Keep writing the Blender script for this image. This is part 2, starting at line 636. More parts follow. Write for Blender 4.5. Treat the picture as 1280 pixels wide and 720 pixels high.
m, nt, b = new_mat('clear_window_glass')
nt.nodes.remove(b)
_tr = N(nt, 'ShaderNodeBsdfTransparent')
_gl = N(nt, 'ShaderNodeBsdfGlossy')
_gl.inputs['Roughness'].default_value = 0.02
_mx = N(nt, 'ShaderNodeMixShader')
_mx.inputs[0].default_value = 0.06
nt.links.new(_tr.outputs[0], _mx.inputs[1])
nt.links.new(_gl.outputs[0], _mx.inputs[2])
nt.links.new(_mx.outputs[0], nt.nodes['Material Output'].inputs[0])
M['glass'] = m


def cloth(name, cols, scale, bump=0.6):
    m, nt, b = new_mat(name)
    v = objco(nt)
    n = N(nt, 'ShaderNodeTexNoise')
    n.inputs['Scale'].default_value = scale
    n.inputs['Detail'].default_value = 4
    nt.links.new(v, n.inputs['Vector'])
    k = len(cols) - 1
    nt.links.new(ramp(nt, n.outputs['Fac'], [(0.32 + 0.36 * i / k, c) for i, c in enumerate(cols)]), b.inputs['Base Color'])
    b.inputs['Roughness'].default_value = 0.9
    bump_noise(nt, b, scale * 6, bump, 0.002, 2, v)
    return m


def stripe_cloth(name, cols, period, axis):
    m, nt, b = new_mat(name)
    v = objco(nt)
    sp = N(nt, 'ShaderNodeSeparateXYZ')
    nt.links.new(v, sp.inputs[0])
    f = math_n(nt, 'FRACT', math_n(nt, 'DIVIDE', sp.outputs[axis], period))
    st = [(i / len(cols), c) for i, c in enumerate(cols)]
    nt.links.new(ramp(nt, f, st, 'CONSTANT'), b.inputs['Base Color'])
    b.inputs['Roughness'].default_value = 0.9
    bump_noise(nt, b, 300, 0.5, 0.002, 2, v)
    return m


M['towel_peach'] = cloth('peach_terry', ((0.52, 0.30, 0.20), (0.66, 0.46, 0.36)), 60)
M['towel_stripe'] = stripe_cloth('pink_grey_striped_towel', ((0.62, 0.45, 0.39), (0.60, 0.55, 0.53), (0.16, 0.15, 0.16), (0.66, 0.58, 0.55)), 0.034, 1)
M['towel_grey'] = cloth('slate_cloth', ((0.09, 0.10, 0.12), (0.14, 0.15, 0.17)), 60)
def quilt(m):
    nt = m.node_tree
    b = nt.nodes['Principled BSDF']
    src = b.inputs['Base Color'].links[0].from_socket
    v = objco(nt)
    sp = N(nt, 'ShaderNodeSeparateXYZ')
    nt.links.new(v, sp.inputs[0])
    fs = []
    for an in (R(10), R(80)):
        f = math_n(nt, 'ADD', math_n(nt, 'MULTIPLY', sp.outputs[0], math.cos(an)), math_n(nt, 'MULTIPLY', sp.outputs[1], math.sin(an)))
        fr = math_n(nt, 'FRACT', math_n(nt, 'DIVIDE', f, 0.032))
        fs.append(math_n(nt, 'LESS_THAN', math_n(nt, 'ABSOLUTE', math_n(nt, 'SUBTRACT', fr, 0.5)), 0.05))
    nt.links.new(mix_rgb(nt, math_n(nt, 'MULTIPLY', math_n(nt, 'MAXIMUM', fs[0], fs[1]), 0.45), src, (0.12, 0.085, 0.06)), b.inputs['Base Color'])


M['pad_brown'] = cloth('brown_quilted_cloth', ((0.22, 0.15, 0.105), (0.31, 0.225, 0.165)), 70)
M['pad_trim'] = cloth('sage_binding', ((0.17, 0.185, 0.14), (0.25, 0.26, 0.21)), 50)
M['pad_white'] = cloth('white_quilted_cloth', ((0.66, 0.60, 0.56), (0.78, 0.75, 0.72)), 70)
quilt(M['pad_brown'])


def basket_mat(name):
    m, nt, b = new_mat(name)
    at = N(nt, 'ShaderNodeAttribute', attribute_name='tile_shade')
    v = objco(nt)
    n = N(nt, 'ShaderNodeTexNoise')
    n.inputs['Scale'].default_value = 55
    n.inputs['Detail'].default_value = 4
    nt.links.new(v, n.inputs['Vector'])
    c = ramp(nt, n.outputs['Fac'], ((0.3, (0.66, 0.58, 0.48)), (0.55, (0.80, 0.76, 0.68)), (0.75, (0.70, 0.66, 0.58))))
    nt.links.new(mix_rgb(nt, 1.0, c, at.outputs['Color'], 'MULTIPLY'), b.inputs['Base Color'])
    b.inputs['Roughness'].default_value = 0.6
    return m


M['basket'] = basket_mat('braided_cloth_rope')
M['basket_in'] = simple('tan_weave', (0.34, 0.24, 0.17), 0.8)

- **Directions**
Each line above is to be repeated exactly.

- **Output of the task**
Keep writing the Blender script for this image. This is part 2, starting at line 636. More parts follow. Write for Blender 4.5. Treat the picture as 1280 pixels wide and 720 pixels high.
m, nt, b = new_mat('clear_window_glass')
nt.nodes.remove(b)
_tr = N(nt, 'ShaderNodeBsdfTransparent')
_gl = N(nt, 'ShaderNodeBsdfGlossy')
_gl.inputs['Roughness'].default_value = 0.02
_mx = N(nt, 'ShaderNodeMixShader')
_mx.inputs[0].default_value = 0.06
nt.links.new(_tr.outputs[0], _mx.inputs[1])
nt.links.new(_gl.outputs[0], _mx.inputs[2])
nt.links.new(_mx.outputs[0], nt.nodes['Material Output'].inputs[0])
M['glass'] = m


def cloth(name, cols, scale, bump=0.6):
    m, nt, b = new_mat(name)
    v = objco(nt)
    n = N(nt, 'ShaderNodeTexNoise')
    n.inputs['Scale'].default_value = scale
    n.inputs['Detail'].default_value = 4
    nt.links.new(v, n.inputs['Vector'])
    k = len(cols) - 1
    nt.links.new(ramp(nt, n.outputs['Fac'], [(0.32 + 0.36 * i / k, c) for i, c in enumerate(cols)]), b.inputs['Base Color'])
    b.inputs['Roughness'].default_value = 0.9
    bump_noise(nt, b, scale * 6, bump, 0.002, 2, v)
    return m


def stripe_cloth(name, cols, period, axis):
    m, nt, b = new_mat(name)
    v = objco(nt)
    sp = N(nt, 'ShaderNodeSeparateXYZ')
    nt.links.new(v, sp.inputs[0])
    f = math_n(nt, 'FRACT', math_n(nt, 'DIVIDE', sp.outputs[axis], period))
    st = [(i / len(cols), c) for i, c in enumerate(cols)]
    nt.links.new(ramp(nt, f, st, 'CONSTANT'), b.inputs['Base Color'])
    b.inputs['Roughness'].default_value = 0.9
    bump_noise(nt, b, 300, 0.5, 0.002, 2, v)
    return m


M['towel_peach'] = cloth('peach_terry', ((0.52, 0.30, 0.20), (0.66, 0.46, 0.36)), 60)
M['towel_stripe'] = stripe_cloth('pink_grey_striped_towel', ((0.62, 0.45, 0.39), (0.60, 0.55, 0.53), (0.16, 0.15, 0.16), (0.66, 0.58, 0.55)), 0.034, 1)
M['towel_grey'] = cloth('slate_cloth', ((0.09, 0.10, 0.12), (0.14, 0.15, 0.17)), 60)
def quilt(m):
    nt = m.node_tree
    b = nt.nodes['Principled BSDF']
    src = b.inputs['Base Color'].links[0].from_socket
    v = objco(nt)
    sp = N(nt, 'ShaderNodeSeparateXYZ')
    nt.links.new(v, sp.inputs[0])
    fs = []
    for an in (R(10), R(80)):
        f = math_n(nt, 'ADD', math_n(nt, 'MULTIPLY', sp.outputs[0], math.cos(an)), math_n(nt, 'MULTIPLY', sp.outputs[1], math.sin(an)))
        fr = math_n(nt, 'FRACT', math_n(nt, 'DIVIDE', f, 0.032))
        fs.append(math_n(nt, 'LESS_THAN', math_n(nt, 'ABSOLUTE', math_n(nt, 'SUBTRACT', fr, 0.5)), 0.05))
    nt.links.new(mix_rgb(nt, math_n(nt, 'MULTIPLY', math_n(nt, 'MAXIMUM', fs[0], fs[1]), 0.45), src, (0.12, 0.085, 0.06)), b.inputs['Base Color'])


M['pad_brown'] = cloth('brown_quilted_cloth', ((0.22, 0.15, 0.105), (0.31, 0.225, 0.165)), 70)
M['pad_trim'] = cloth('sage_binding', ((0.17, 0.185, 0.14), (0.25, 0.26, 0.21)), 50)
M['pad_white'] = cloth('white_quilted_cloth', ((0.66, 0.60, 0.56), (0.78, 0.75, 0.72)), 70)
quilt(M['pad_brown'])


def basket_mat(name):
    m, nt, b = new_mat(name)
    at = N(nt, 'ShaderNodeAttribute', attribute_name='tile_shade')
    v = objco(nt)
    n = N(nt, 'ShaderNodeTexNoise')
    n.inputs['Scale'].default_value = 55
    n.inputs['Detail'].default_value = 4
    nt.links.new(v, n.inputs['Vector'])
    c = ramp(nt, n.outputs['Fac'], ((0.3, (0.66, 0.58, 0.48)), (0.55, (0.80, 0.76, 0.68)), (0.75, (0.70, 0.66, 0.58))))
    nt.links.new(mix_rgb(nt, 1.0, c, at.outputs['Color'], 'MULTIPLY'), b.inputs['Base Color'])
    b.inputs['Roughness'].default_value = 0.6
    return m


M['basket'] = basket_mat('braided_cloth_rope')
M['basket_in'] = simple('tan_weave', (0.34, 0.24, 0.17), 0.8)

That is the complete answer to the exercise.